Inversions abound in Psychotic!, a low-budget slasher set among the hipster set of Bushwick, Brooklyn. The mask-wearing serial murderer (hilariously dubbed ‘the Bushwick party killer’) proves hard to identify, not least because everyone here seems equally unhinged, and equally capable of slaughter: Stuart (co-writer/co-director Derek Gibbons), who is upset at being kicked out of his band Mass Psychosis, and liberally peppers his language with murderous metaphors; Stuart’s landlord ‘Scrapbook Tim’ (co-writer/co-director Maxwell Frey), an uptight, obsessive fantasist who is soon himself ogling women through windows; Shannon’s angry, alcoholic arsehole of a boyfriend Bill (Adam Maid); or pretty much any of the other drug-taking, bed-hopping, party-going hedonists who are now killing this once working-class neighbourhood with their narcissistic entitlement, even as they are themselves killed one by one. “Die hipsters”, reads graffiti outside one of the bars that these kids fill with their retro synth tunes – and sure enough, the film encourages us to see the fun side of their bloody demise.

“I guess you’re just old school,” Jack says to the cellphone-averse killer in the opening scene.

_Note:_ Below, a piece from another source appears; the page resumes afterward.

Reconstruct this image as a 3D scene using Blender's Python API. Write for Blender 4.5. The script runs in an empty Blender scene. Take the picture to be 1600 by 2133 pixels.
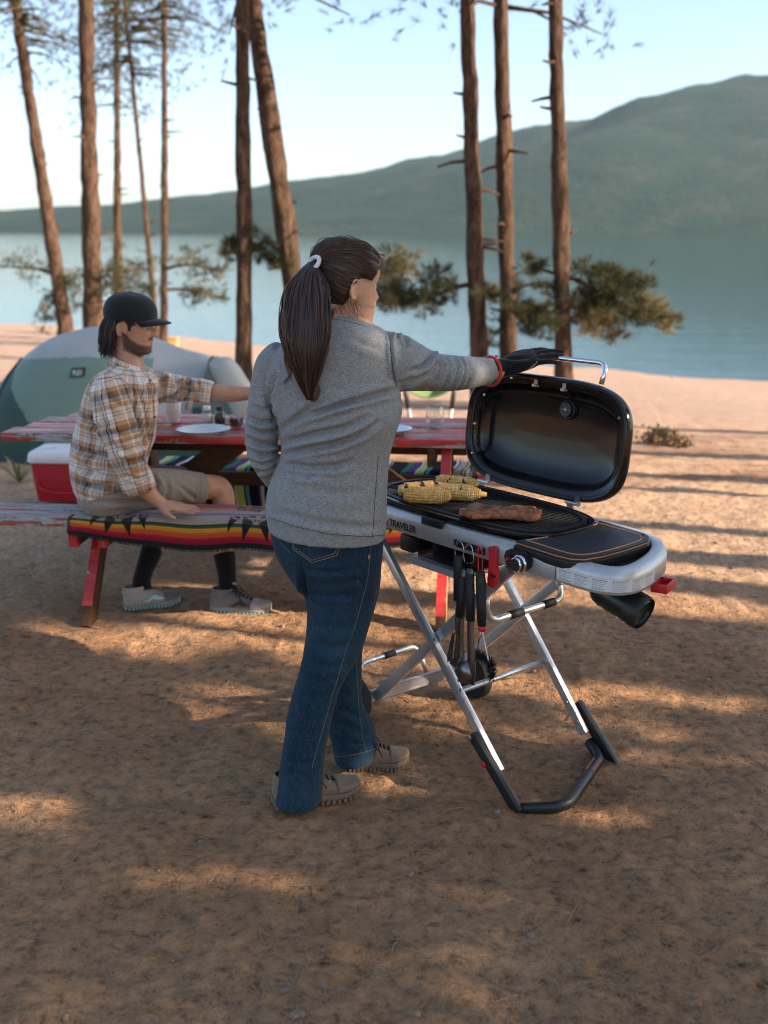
import bpy, bmesh, math, random
import numpy as np
from mathutils import Vector, Matrix, noise
random.seed(7); RNG = np.random.default_rng(11)
scene = bpy.context.scene
COL = scene.collection

# ------------------------------------------------------------------ camera, light, exposure
FPX = 2222.0; CAMZ = 1.65; TILT = math.atan(586.5 / FPX)
cam = bpy.data.cameras.new('camera'); cam_ob = bpy.data.objects.new('camera', cam); COL.objects.link(cam_ob)
cam.sensor_fit = 'HORIZONTAL'; cam.sensor_width = 36.0; cam.lens = 36.0 * FPX / 1600.0
cam.clip_start = 0.05; cam.clip_end = 20000
cam.dof.use_dof = True; cam.dof.focus_distance = 3.25; cam.dof.aperture_fstop = 3.2
cam_ob.location = (0, 0, CAMZ); cam_ob.rotation_euler = (math.pi / 2 - TILT, 0, 0)
scene.camera = cam_ob
SUN_EL = math.radians(26.0); SUN_AZ = math.radians(-17.0)      # azimuth measured from +X towards +Y
SUN_DIR = Vector((math.cos(SUN_AZ) * math.cos(SUN_EL), math.sin(SUN_AZ) * math.cos(SUN_EL), math.sin(SUN_EL)))
world = bpy.data.worlds.new('World'); scene.world = world; world.use_nodes = True
wn = world.node_tree.nodes; wl = world.node_tree.links
sky = wn.new('ShaderNodeTexSky'); sky.sky_type = 'NISHITA'; sky.sun_disc = False
sky.sun_elevation = SUN_EL; sky.sun_rotation = math.pi / 2 - SUN_AZ
sky.air_density = 0.75; sky.dust_density = 1.4; sky.ozone_density = 0.3
bgn = wn['Background']; wl.new(sky.outputs[0], bgn.inputs[0]); bgn.inputs[1].default_value = 0.105
sun = bpy.data.lights.new('sun', 'SUN'); sun.energy = 5.0; sun.angle = math.radians(0.5); sun.color = (1.0, 0.81, 0.63)
sun_ob = bpy.data.objects.new('sun', sun); COL.objects.link(sun_ob)
sun_ob.rotation_euler = SUN_DIR.to_track_quat('Z', 'Y').to_euler()
scene.view_settings.view_transform = 'Standard'; scene.view_settings.look = 'None'
scene.view_settings.gamma = 1.0; scene.view_settings.use_curve_mapping = False
scene.view_settings.exposure = 1.62
scene.render.engine = 'CYCLES'
try:
    scene.cycles.max_bounces = 6; scene.cycles.transparent_max_bounces = 8
    scene.cycles.use_denoising = True; scene.cycles.filter_width = 1.05; scene.cycles.sample_clamp_indirect = 4.0; scene.cycles.caustics_reflective = False; scene.cycles.caustics_refractive = False
except Exception: pass

# ------------------------------------------------------------------ pixel <-> world helpers (1600 x 2133 photo pixels)
_c, _s = math.cos(TILT), math.sin(TILT)
def ray(px, py):
    a = (px - 800) / FPX; b = (1066.5 - py) / FPX
    return Vector((a, _c + b * _s, -_s + b * _c))
CAM0 = Vector((0, 0, CAMZ))
def WY(px, py, Y):
    r = ray(px, py); return CAM0 + r * (Y / r.y)
def WZ(px, py, z):
    r = ray(px, py); return CAM0 + r * ((z - CAMZ) / r.z)
def PXN(P):
    P = np.asarray(P, float) - np.array([0, 0, CAMZ])
    d = P[..., 1] * _c - P[..., 2] * _s; u = P[..., 1] * _s + P[..., 2] * _c
    return np.stack([800 + FPX * P[..., 0] / d, 1066.5 - FPX * u / d, d], -1)
R0 = Vector((.007, 3.27, 0)); GU = Vector((.645, -.764, 0)).normalized(); GV_ = Vector((-GU.y, GU.x, 0)); ZZ = Vector((0, 0, 1))
def G(u, v, z): return R0 + GU * u + GV_ * v + ZZ * z          # grill coordinates: along, back, up
def GP(px, py, v):                                               # pixel ray meets the grill's plane v
    r = ray(px, py); k = (R0 + GV_ * v - CAM0).dot(GV_) / r.dot(GV_); return CAM0 + r * k
def sm(a, b, x):
    t = np.clip((np.asarray(x, float) - a) / (b - a), 0, 1); return t * t * (3 - 2 * t)

# ------------------------------------------------------------------ materials
MATS = {}
def hexcol(r, g, b): return (r, g, b, 1)
class NT:
    def __init__(s, m): s.t = m.node_tree; s.n = s.t.nodes; s.l = s.t.links; s.b = s.n['Principled BSDF']
    def new(s, ty, **k):
        n = s.n.new(ty)
        for a, v in k.items():
            if a.startswith('i_'): n.inputs[a[2:].replace('_', ' ')].default_value = v
            else: setattr(n, a, v)
        return n
    def ln(s, a, b): s.l.new(a, b)
    def coord(s, scale=(1, 1, 1), kind='Object', rot=(0, 0, 0)):
        tc = s.new('ShaderNodeTexCoord'); mp = s.new('ShaderNodeMapping')
        mp.inputs['Scale'].default_value = scale; mp.inputs['Rotation'].default_value = rot
        s.ln(tc.outputs[kind], mp.inputs[0]); return mp.outputs[0]
    def noise(s, vec, scale, detail=4, rough=.55, dist=0):
        n = s.new('ShaderNodeTexNoise'); s.ln(vec, n.inputs['Vector'])
        n.inputs['Scale'].default_value = scale; n.inputs['Detail'].default_value = detail
        n.inputs['Roughness'].default_value = rough; n.inputs['Distortion'].default_value = dist; return n.outputs['Fac']
    def ramp(s, fac, stops, interp='LINEAR'):
        r = s.new('ShaderNodeValToRGB'); cr = r.color_ramp; cr.interpolation = interp
        while len(cr.elements) < len(stops): cr.elements.new(1.0)
        for e, (p, c) in zip(cr.elements, stops): e.position = p; e.color = (*c, 1) if len(c) == 3 else c
        s.ln(fac, r.inputs[0]); return r.outputs[0]
    def mix(s, f, a, b, mode='MIX'):
        m = s.new('ShaderNodeMix', data_type='RGBA', blend_type=mode)
        for k, v in ((0, f), (6, a), (7, b)):
            if hasattr(v, 'is_linked') or hasattr(v, 'links'): s.ln(v, m.inputs[k])
            else: m.inputs[k].default_value = v if k == 0 else ((*v, 1) if len(v) == 3 else v)
        return m.outputs[2]
    def math(s, op, a, b=0.0, c=None):
        m = s.new('ShaderNodeMath', operation=op)
        for k, v in enumerate((a, b) if c is None else (a, b, c)):
            if hasattr(v, 'links'): s.ln(v, m.inputs[k])
            else: m.inputs[k].default_value = v
        return m.outputs[0]
    def bump(s, h, strength, dist=.01):
        b = s.new('ShaderNodeBump'); b.inputs['Strength'].default_value = strength; b.inputs['Distance'].default_value = dist
        s.ln(h, b.inputs['Height']); s.ln(b.outputs[0], s.b.inputs['Normal']); return b
def newmat(name, base=(.5, .5, .5), rough=.6, metal=0.0, spec=None):
    m = bpy.data.materials.new(name); m.use_nodes = True; nt = NT(m)
    nt.b.inputs['Base Color'].default_value = (*base, 1); nt.b.inputs['Roughness'].default_value = rough; nt.b.inputs['Metallic'].default_value = metal
    if spec is not None: nt.b.inputs['Specular IOR Level'].default_value = spec
    MATS[name] = m; return m, nt
def M(name, base, rough=.6, metal=0.0, var=.18, scale=30, bump=0.0, bscale=None, spec=None, rvar=.1):
    """plain material with procedural colour / roughness variation and fine relief"""
    m, nt = newmat(name, base, rough, metal, spec)
    v = nt.coord(); f = nt.noise(v, scale, 5, .6)
    lo = tuple(c * (1 - var) for c in base); hi = tuple(min(1, c * (1 + var)) for c in base)
    nt.ln(nt.ramp(f, [(.3, lo), (.7, hi)]), nt.b.inputs['Base Color'])
    mr = nt.new('ShaderNodeMapRange'); mr.inputs['To Min'].default_value = max(0.02, rough - rvar); mr.inputs['To Max'].default_value = min(1, rough + rvar)
    f2 = nt.noise(v, scale * .37, 4, .6); nt.ln(f2, mr.inputs[0]); nt.ln(mr.outputs[0], nt.b.inputs['Roughness'])
    if bump: nt.bump(nt.noise(v, bscale or scale * 4, 4, .6), bump, .004)
    return m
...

Like the community that they are gentrifying, all these characters are caught between the old and the new, forging their identities in online hits and followers even as they play vintage synths and take selfies with polaroids. The film too, though focused on a thoroughly modern subculture, lovingly deploys the colour palette of a classic giallo and the sonic stylings of an Eighties slasher.